Langkah selanjutnya yang dapat diambil adalah melakukan simulasi dan membuat projek pilot mix-match antara ketiga pendekatan tersebut dan program pemerintah yang telah berjalan. Misalnya untuk jangka panjang pemerintah merancang pendidikan multikulturalisme. Kemudian pada rencana nasional jangka menengah, melalui Kementerian Agama atau Badan Nasional Penanggulangan Terorisme (BNPT) menyediakan ruang-ruang kolaborasi, membangun pusat kebudayaan, dan memperbanyak fasilitas olah raga sebagai titik kumpul. Selanjutnya pada jangka pendek aparat keamanan segera menindak tegas anggota ormas yang mengganggu ketertiban umum.

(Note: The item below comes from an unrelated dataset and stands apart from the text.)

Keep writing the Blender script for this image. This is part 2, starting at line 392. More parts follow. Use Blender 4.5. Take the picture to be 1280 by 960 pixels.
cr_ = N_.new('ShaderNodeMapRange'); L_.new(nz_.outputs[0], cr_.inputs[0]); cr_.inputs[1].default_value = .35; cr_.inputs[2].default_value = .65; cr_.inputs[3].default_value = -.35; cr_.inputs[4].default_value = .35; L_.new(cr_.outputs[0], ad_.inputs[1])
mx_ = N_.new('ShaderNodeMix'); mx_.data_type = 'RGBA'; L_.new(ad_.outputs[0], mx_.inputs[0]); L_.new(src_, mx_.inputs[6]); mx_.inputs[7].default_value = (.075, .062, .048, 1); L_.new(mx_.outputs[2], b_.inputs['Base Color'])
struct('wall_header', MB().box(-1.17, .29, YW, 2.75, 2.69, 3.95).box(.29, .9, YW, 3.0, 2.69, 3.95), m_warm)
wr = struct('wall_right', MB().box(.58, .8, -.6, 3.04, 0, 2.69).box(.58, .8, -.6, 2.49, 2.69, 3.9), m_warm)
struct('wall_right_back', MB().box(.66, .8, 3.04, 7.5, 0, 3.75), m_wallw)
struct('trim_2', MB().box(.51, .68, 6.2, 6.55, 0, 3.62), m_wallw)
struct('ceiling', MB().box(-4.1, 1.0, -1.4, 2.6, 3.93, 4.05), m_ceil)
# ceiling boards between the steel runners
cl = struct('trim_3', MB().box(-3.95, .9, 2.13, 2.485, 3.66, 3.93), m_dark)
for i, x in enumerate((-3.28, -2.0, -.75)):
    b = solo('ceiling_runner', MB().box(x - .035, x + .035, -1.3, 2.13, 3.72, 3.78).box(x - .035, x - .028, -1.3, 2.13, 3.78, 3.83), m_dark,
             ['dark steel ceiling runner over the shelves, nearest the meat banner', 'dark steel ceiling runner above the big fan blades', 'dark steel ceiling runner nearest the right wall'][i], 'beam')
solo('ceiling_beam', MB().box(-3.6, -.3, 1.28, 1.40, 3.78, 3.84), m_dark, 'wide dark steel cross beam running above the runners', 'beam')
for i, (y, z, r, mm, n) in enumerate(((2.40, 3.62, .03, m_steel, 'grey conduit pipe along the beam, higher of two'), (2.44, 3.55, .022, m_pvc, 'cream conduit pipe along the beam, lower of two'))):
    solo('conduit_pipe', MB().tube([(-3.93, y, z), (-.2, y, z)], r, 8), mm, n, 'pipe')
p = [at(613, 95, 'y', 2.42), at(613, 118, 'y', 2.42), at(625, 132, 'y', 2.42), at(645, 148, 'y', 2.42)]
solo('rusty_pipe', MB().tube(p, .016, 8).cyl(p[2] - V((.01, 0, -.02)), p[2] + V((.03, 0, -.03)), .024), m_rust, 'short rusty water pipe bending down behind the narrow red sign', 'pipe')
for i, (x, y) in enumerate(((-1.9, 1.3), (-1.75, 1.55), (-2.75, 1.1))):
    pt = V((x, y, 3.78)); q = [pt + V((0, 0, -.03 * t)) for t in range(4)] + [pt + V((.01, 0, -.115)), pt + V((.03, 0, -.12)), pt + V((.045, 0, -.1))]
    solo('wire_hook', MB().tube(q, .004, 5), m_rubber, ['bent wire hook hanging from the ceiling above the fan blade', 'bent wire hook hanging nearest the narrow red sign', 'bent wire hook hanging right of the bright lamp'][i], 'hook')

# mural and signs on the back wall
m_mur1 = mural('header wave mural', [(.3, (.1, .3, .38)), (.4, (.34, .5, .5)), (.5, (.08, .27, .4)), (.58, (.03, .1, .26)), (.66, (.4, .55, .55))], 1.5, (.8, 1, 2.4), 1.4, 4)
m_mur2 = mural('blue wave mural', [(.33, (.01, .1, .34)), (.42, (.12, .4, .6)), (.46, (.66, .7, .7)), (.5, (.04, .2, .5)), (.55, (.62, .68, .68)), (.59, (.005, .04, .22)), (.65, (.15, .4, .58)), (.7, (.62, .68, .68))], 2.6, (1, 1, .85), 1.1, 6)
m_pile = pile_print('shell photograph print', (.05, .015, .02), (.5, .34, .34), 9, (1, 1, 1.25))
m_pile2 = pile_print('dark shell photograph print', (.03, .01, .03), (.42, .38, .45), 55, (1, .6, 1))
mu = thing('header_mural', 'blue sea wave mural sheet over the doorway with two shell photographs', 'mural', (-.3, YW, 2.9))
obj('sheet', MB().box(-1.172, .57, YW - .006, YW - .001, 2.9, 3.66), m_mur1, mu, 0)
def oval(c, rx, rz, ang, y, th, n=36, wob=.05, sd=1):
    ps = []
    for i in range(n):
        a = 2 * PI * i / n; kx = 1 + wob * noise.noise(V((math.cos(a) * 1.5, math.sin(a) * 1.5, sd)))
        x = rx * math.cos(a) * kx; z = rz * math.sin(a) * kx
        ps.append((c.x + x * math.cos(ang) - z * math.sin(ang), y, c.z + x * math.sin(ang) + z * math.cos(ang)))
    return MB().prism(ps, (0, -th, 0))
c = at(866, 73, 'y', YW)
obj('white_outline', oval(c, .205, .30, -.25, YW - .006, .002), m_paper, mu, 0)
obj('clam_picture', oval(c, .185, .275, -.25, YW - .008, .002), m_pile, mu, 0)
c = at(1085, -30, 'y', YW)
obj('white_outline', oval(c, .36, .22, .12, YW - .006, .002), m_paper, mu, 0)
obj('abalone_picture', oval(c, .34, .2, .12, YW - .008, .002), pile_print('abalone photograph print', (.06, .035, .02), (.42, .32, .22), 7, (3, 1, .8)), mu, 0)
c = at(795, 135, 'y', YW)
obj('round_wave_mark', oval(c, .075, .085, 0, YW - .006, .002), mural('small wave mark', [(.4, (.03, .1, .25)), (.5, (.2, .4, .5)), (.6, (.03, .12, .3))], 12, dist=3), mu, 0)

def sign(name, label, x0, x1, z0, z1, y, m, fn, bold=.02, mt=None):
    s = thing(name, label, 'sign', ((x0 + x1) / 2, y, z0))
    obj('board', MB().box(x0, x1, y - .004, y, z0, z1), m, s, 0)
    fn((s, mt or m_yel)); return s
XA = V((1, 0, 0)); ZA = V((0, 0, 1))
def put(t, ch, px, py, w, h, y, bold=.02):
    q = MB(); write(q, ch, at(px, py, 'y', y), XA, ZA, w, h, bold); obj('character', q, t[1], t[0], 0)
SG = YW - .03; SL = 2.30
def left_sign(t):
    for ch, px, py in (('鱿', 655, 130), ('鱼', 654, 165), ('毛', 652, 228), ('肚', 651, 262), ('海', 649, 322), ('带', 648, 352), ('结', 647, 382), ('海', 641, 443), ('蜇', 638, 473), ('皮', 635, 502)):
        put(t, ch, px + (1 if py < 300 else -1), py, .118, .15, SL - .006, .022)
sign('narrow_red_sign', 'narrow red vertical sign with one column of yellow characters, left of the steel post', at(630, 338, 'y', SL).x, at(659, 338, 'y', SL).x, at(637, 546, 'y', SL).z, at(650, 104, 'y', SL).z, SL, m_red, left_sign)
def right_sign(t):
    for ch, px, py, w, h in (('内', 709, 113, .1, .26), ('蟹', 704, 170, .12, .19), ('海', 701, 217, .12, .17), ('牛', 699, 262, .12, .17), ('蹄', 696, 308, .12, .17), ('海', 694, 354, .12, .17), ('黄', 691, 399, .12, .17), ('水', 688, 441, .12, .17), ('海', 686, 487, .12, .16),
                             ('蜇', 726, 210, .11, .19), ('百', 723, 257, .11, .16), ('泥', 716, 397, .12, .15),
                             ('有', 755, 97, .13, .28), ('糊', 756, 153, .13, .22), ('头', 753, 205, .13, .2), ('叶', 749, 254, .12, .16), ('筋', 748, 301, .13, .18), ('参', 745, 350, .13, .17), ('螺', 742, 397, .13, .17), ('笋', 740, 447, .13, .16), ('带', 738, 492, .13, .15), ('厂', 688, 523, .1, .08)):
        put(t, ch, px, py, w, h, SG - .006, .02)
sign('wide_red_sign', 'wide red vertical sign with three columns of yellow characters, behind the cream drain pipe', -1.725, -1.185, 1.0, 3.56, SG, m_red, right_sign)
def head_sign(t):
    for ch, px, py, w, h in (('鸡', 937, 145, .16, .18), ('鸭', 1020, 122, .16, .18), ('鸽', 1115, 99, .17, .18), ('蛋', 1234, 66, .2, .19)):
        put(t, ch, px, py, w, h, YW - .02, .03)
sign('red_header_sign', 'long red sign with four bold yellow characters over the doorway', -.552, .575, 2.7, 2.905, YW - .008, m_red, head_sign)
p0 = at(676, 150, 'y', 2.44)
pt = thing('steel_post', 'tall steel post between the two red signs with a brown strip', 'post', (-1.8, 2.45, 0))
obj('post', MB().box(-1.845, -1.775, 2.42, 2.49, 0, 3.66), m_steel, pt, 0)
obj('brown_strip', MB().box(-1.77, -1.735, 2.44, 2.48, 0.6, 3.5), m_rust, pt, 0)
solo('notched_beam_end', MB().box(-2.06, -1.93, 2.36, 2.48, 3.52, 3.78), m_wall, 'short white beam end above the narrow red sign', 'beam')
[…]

Pendekatan-pendekatan sosiologis berbasis riset telah banyak dipakai oleh negara-negara yang rentan terhadap kekerasan ekstremis dalam membuat kebijakan keamanan. Australia adalah salah satu di antaranya. Pada 2007, Ministerial Council on Immigration and Multicultural Affairs Australia menyusun rencana aksi nasional untuk kohesi sosial, harmoni, dan keamanan. Melalui kebijakan ini Australia melakukan kegiatan afirmasi untuk kelompok anak muda dengan latar belakang agama tertentu yang dianggap rentan terlibat dalam kelompok ekstremis.
Indonesia sebenarnya memiliki potensi yang besar untuk dapat memulai pendekatan ini. Selain laporan-laporan lembaga riset dan think tank yang memadai, Indonesia juga memiliki penegak hukum yang telah teruji. Dengan modal riset dan kekuatan aparat ini Indonesia telah menjadi negara yang benar-benar siap untuk menangani ekstremisme menggunakan pendekatan interdisipliner. Mari kita nantikan apakah pemerintahan Jokowi jilid dua cukup berani untuk melakukan inovasi.